I am studying this book: Nonlinear Analysis on Manifolds (Emmanuel Hebey). We have Kato's inequality $$ |\nabla|\nabla^su||\leq |\nabla^{s+1}u|,\mbox{ a.e. },\forall u\in C^\infty(M), $$ and we want to proof:
Theorem 2.7: Let $(M,g)$ be a smooth, compact Riemannian $n$-manifold, $q\geq1$ real, and $m<k$ two integers.

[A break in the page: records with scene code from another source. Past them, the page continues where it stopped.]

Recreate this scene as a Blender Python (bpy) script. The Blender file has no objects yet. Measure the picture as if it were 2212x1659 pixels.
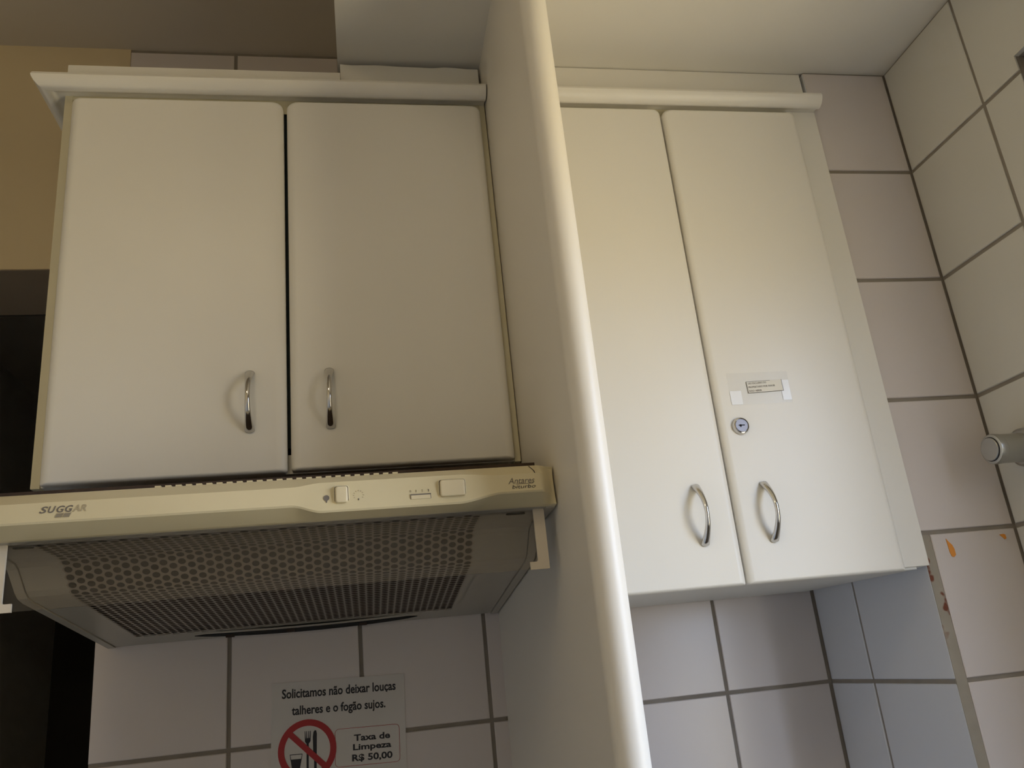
import bpy, bmesh, math, random
from mathutils import Vector, Matrix
random.seed(7)
S = bpy.context.scene
COL = S.collection
ZO = 1.6            # height of the tile joint that the relative z values are measured from

# ------------------------------------------------------------------ camera
cam_d = bpy.data.cameras.new('camera'); cam = bpy.data.objects.new('camera', cam_d); COL.objects.link(cam)
cam.location = (0.2105, -1.4034, 0.0802 + ZO)
cam.rotation_euler = (1.8973, 0.0976, -0.1622)
cam_d.sensor_width = 36.0; cam_d.lens = 1789.37 * 36 / 2212
cam_d.clip_start = 0.01
S.camera = cam

# ------------------------------------------------------------------ world, daylight, exposure
W = bpy.data.worlds.new('world'); S.world = W; W.use_nodes = True
# overcast sky above the horizon, sunlit earth-coloured ground below it
SKY, GROUND = (5.6, 7.4, 10.9), (5.5, 4.7, 3.05)
wt = W.node_tree; wtc = wt.nodes.new('ShaderNodeTexCoord'); wsx = wt.nodes.new('ShaderNodeSeparateXYZ')
wt.links.new(wtc.outputs['Generated'], wsx.inputs[0])
wmr = wt.nodes.new('ShaderNodeMapRange'); wmr.inputs['From Min'].default_value = -0.08; wmr.inputs['From Max'].default_value = 0.08
wt.links.new(wsx.outputs['Z'], wmr.inputs['Value'])
wmx = wt.nodes.new('ShaderNodeMix'); wmx.data_type = 'RGBA'; wmx.clamp_result = False
wt.links.new(wmr.outputs[0], wmx.inputs['Factor'])
wmx.inputs['A'].default_value = (*GROUND, 1); wmx.inputs['B'].default_value = (*SKY, 1)
wt.links.new(wmx.outputs['Result'], wt.nodes['Background'].inputs[0])
wt.nodes['Background'].inputs[1].default_value = 1.0
XR = 1.1465          # tiled right wall
WY0, WY1, WZ0, WZ1 = -1.54, -0.85, -0.40, 0.68     # glazed part of the window in the right wall
OY1, OZ1 = -0.577, 0.8265                         # the whole opening, with its shutter leaf and blind box
ld = bpy.data.lights.new('window_daylight', 'AREA'); lo = bpy.data.objects.new('window_daylight', ld); COL.objects.link(lo)
ld.shape = 'RECTANGLE'; ld.size = WY1 - WY0; ld.size_y = WZ1 - WZ0
lo.location = (XR + 0.125, (WY0 + WY1) / 2, (WZ0 + WZ1) / 2 + ZO)
lo.rotation_euler = (math.pi / 2, 0, math.pi / 2)
ld.energy = 15; ld.cycles.is_portal = True      # guides the sky light through the window opening
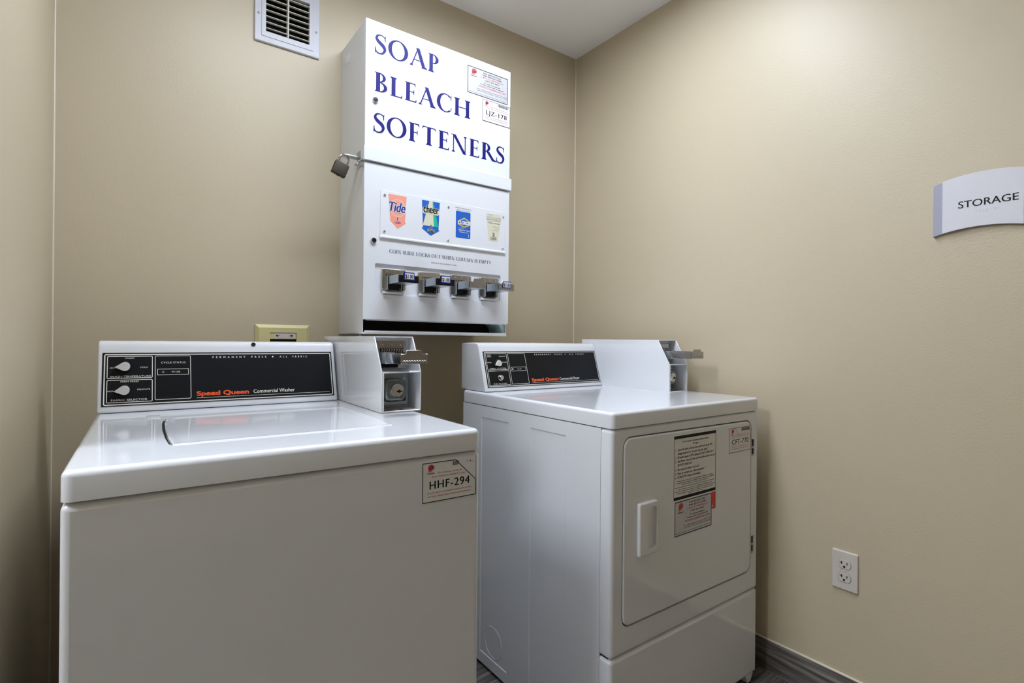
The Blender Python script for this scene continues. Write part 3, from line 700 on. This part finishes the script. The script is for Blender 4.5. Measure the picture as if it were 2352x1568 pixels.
# ------------------------------------------------------------------ washer
def washer():
    t = tag(empty('washing_machine', (-1.7977, -.9618, 0), (0, 0, math.radians(-.986))), 'white top-loading commercial washer at the left, console reading Commercial Washer', 'washer')
    Wd, D, zs, zt = .6498, .713, .8684, .9103
    b = BM(); panel(b, 0, Wd, .012, zs - .0022, FR(0), .70, .011, .011, K=5); obj('cabinet', b, ENAMEL, t)
    b = BM(); box(b, .012, Wd - .012, .010, D - .02, zs - .012, zs + .010); obj('seam_shade', b, GAP, t)  # dark box filling the seam, its shade put into the colour
    for (x, y) in ((.05, .05), (Wd - .05, .05), (.05, .62), (Wd - .05, .62)):
        b = BM(); lathe(b, (x, y, 0), (0, 0, 1), [(.018, 0), (.018, .008), (.008, .010), (.008, .02)], 12); obj('levelling_foot', b, KNOBB, t)
    # lid outline: left edge bowed, as on the machine
    lid = [(.1290, .1265)] + [(.1290 + .385 * k / 8, .1265 - .0015 * math.sin(math.pi * k / 8)) for k in range(1, 8)] + [(.5140, .1265), (.5200, .1330), (.5225, .30), (.5215, .46), (.5160, .4760), (.32, .4790), (.1400, .4780), (.1270, .4700), (.1215, .40), (.1200, .30), (.1218, .20), (.1250, .1400)]
    b = BM(); panel(b, 0, Wd, -.0015, D, UP(zt), zt - zs, .0095, .014, K=5, holes=[lid], hole_depth=.012); obj('top_panel', b, ENAMEL, t)
    cx = sum(q[0] for q in lid) / len(lid); cy = sum(q[1] for q in lid) / len(lid)
    def ins(d, dl): return [(min(max(q[0] + (dl if q[0] < .2 and q[1] > .135 else (d if q[0] < cx else -d)), 0), 1), q[1] + (d if q[1] < cy else -d)) for q in lid]
    loops = [(ins(.0008, .0042), zt - .004), (ins(.0010, .0048), zt + .0002), (ins(.0030, .0068), zt + .0016), (ins(.0065, .0100), zt + .0016), (ins(.0110, .0140), zt + .0002), (ins(.020, .0230), zt - .0004)]
    b = BM(); V = [[b.verts.new((q[0], q[1], z)) for q in lp] for lp, z in loops]
    n = len(lid)
    for A, B in zip(V, V[1:]):
        for j in range(n): b.faces.new((A[j], A[(j + 1) % n], B[(j + 1) % n], B[j]))
    b.faces.new(V[-1]); obj('lid', b, ENAMEL, t)
    b = BM(); prism(b, [(.1185, .3), (.1200, .2), (.1240, .139), (.1300, .139), (.1262, .2), (.1245, .3), (.1258, .4), (.1315, .473), (.1265, .471), (.1205, .4)], UP(zt - .0045), 0, .004); obj('lid_gap_shade', b, GAP, t)  # dark strip on the groove floor, shade of the gap painted in
    # hinge step left of the lid
    b = BM(); box(b, .096, .121, .480, .545, zt - .002, zt + .0009, .0006, 2); obj('lid_hinge', b, ENAMEL, t)
    # console
    c, M, s = console(t, .0005, .5520, .6300, zt + .0010, .760, 1.0800, .0095, .5425, .9262, 1.0508)
    g = Ink(M(.0018))
    g.frame(.0128, .9290, .5392, 1.0482, .0024, .004)
    g.frame(.0185, .9905, .1080, 1.0436, .0015, .003).frame(.0185, .9345, .1080, .9875, .0015, .003)
    g.frame(.1125, .9370, .1885, 1.0436, .0013, .003).frame(.1175, .9962, .1835, 1.0113, .0011, .0002)
    g.text('WARM', .0615, 1.0368, .0180, .0034, 'c', .015).text('HOT', .0240, 1.0140, .0110, .0034, bold=.015).text('COLD', .0825, 1.0145, .0155, .0034, bold=.015)
    g.text('WASH TEMPERATURE', .0645, .9928, .0800, .0044, 'c', .005)
    g.text('PERM PRESS', .0625, .9812, .0350, .0034, 'c', .015).text('NORMAL', .0205, .9600, .0250, .0034, bold=.015).text('DELICATE', .0775, .9620, .0255, .0034, bold=.015)
    g.text('FABRIC SELECTOR', .0625, .9385, .0700, .0044, 'c', .01)
    g.text('CYCLE STATUS', .1510, 1.0245, .0520, .0044, 'c', .012).text('IN USE', .1565, 1.0020, .0175, .0036, 'c', .015)
    for st, a, w in (('PERMANENT', .2370, .0770), ('PRESS', .3290, .0370), ('ALL', .4005, .0195), ('FABRIC', .4345, .0390)):
        g.text(st, a, 1.0365, w, .0046, bold=.03, space=2.3)
    g.disc(.3825, 1.0388, .0020)
    g.rect(.2005, .9372, .5300, .9381).text('Commercial Washer', .3310, .9432, .1040, .0098, bold=.012)
    g.build('panel_lettering', INKW, c)
    g = Ink(M(.0019)); g.text('Speed Queen', .2010, .9430, .1180, .0108, bold=.05); g.build('brand_lettering', INKO, c)
    g = Ink(M(.0019)); g.disc(.1295, 1.0037, .0026); g.build('indicator_lamp', mat('lamp_grey', (120, 118, 120), .4), c)
    knob(c, M, .0530, 1.0222, math.radians(4), .0105, .0200); knob(c, M, .0525, .9668, math.radians(7), .0108, .0205)
    b = BM(); lathe(b, (.3355, .6785, 1.0715), (0, -1, .55), [(.0056, 0), (.0056, .0012), (.0044, .0012), (.0036, .0002), (0, .0002)], 18); obj('hole_plug', b, GAP, c)
    meter_box(t, .5575, .3060, .800, NICKEL)
    s2 = id_sticker(t, 'HHF-294', .5215, .6397, .7790, .8550, 0, 0, torn=True); s2['label'] = 'machine number sticker reading HHF-294 with torn corner'
    b = BM(); prism(b, [(.5900, .8549), (.6397, .8090), (.6393, .8558)], FR(-.0003), 0, .0003); obj('sticker_residue', b, ENAMEL2, t)
    i = Ink(front(-.0004)); i.line([(.6390, .8110), (.6388, .8550)], .0008).rect(.618, .8480, .6195, .8505).rect(.6250, .8465, .6275, .8500).rect(.6310, .8465, .6325, .8478); i.build('residue_marks', INKG, t)
washer()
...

If $\frac1q<\frac{k-m}{n}$, then $H^q_k(M)\subset C^m(M)$.
In the proof, Hebey use Kato's inequality to conclude: for every $u\in C^\infty(M)$, there exist $C>0$ such that $$ \|\nabla^su\|_{H^q_{k-s}}\leq C\|u\|_{H_k^q}, $$ where $s\in\{0,\ldots,m\}$. I do not understand how to use Kato's inequality.
My try: I claim that $|\nabla^i|\nabla^su||\leq|\nabla^{i+s}u|$ a.e.. If this inequality it is true, we get $$ \|\nabla^su\|_{H^q_{k-s}}=\sum_{i=0}^{k-s}\||\nabla^i|\nabla^su||\|_{L^q}\leq\sum_{i=0}^{k-s}\||\nabla^{i+s}u|\|_{L^q}\leq\|u\|_{H^q_k}. $$ I tried proof $|\nabla^i|\nabla^su||\leq|\nabla^{i+s}u|$ by induction but I could not.